PDF Version


The Source of Unity in Each and Among All

  1. Ethics is rational.

    1. Ethics is concerned with giving a rational justification for the answer to the question “What is the good?”
    2. Ethics assumes choice; choice assumes values; values assume the highest value, which is the good (the summum bonum).
    3. All things are not valued the same. Some things are chosen as means to an end; some are chosen for their own sake. What is chosen for its own sake is the end in itself, man’s chief end, the good.
  2. Ethics is teleological.

    1. The good is not virtue; virtue is the means to the good.
    2. The good is not happiness; happiness is the effect of possessing what is believed to be the good.
    3. The good is not a being or a person. The good is achieved by choice. The good is by and for persons.

      Without the good as the end in itself, ethics splits into focus on duty (deontology) or pleasure (hedonism) and all consequent fragmentation.

  1. Ethics is grounded in metaphysics (the nature of being).

    1. The good for a being is according to the nature of that being.

      The good for a man, for a horse, or for a sheep is according to the nature of each.

  1. Man by nature thinks. Human beings are a union of mind and body. Man has sense impressions through the body, as do all animals. Yet man has more than animals. Thinking is cognitive, using concepts, judgments and arguments. Reason in itself is the laws of thought. Therefore, man is a rational animal.
  1. Ethics assumes epistemology (basic things are clear to reason).

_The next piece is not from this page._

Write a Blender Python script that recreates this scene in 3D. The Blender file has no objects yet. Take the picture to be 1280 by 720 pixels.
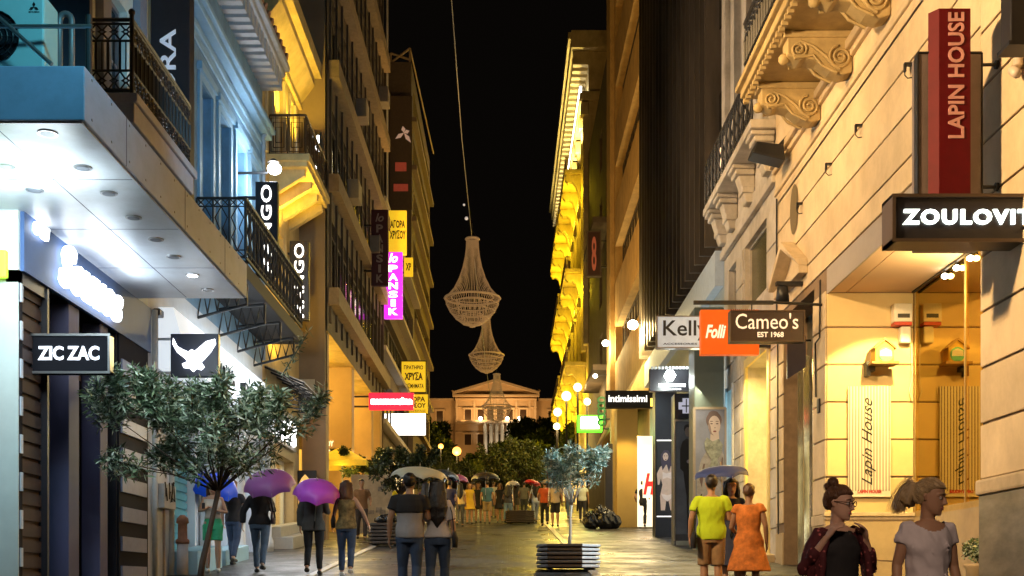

    1. It is clear to reason that God the Creator exists—that there must be something eternal and that only some is eternal: that matter exists and matter is not eternal; that the soul exists and the soul is not eternal—and that man is a rational being made in the image of God.
    2. It is clear that the good is one: it is the source of unity within each person and between all persons.

      Human nature is a unity of diversity. All aspects of human nature are ordered, from the universal (common to all) to the particular (unique in each).

      Human nature is formally one and the same in all human beings. To deny human nature in oneself is to deny it in all others.

  1. It is clear that the good for man as a rational being is the use of one’s reason to the fullest, to understand the nature of things. The natures of things created reveal the nature of God the Creator. Therefore, the good for man as a rational being is the knowledge of God.
  1. Ethics in philosophy and theology are the same.

    1. The good and the moral law revealed in general revelation are the same in special revelation (Scripture) and in Historic Christianity (summed up in the Westminster Standards of 1648).

      Eternal life (the good, the end in itself) is knowing God (John 17:3).

      Man’s chief end is to glorify God and to enjoy him forever, in all that by which he makes himself known, in all his works of creation and providence (SCQ 1, 101; WCF 4.1, 5.1).

  1. The moral law is written on the hearts of all men (Romans 2:14-15, Deuteronomy 30:11-14); it is structured into human nature.

The moral law given in Scripture (the Decalogue) is the same in content as the natural moral law given in general revelation and is derivable from it.

  1. The moral law is clear, comprehensive and critical; it is the means to achieve the good, which is corporate, cumulative and communal. The good is achieved when the earth is filled with the knowledge of God as the waters cover the sea (Isaiah 11:9).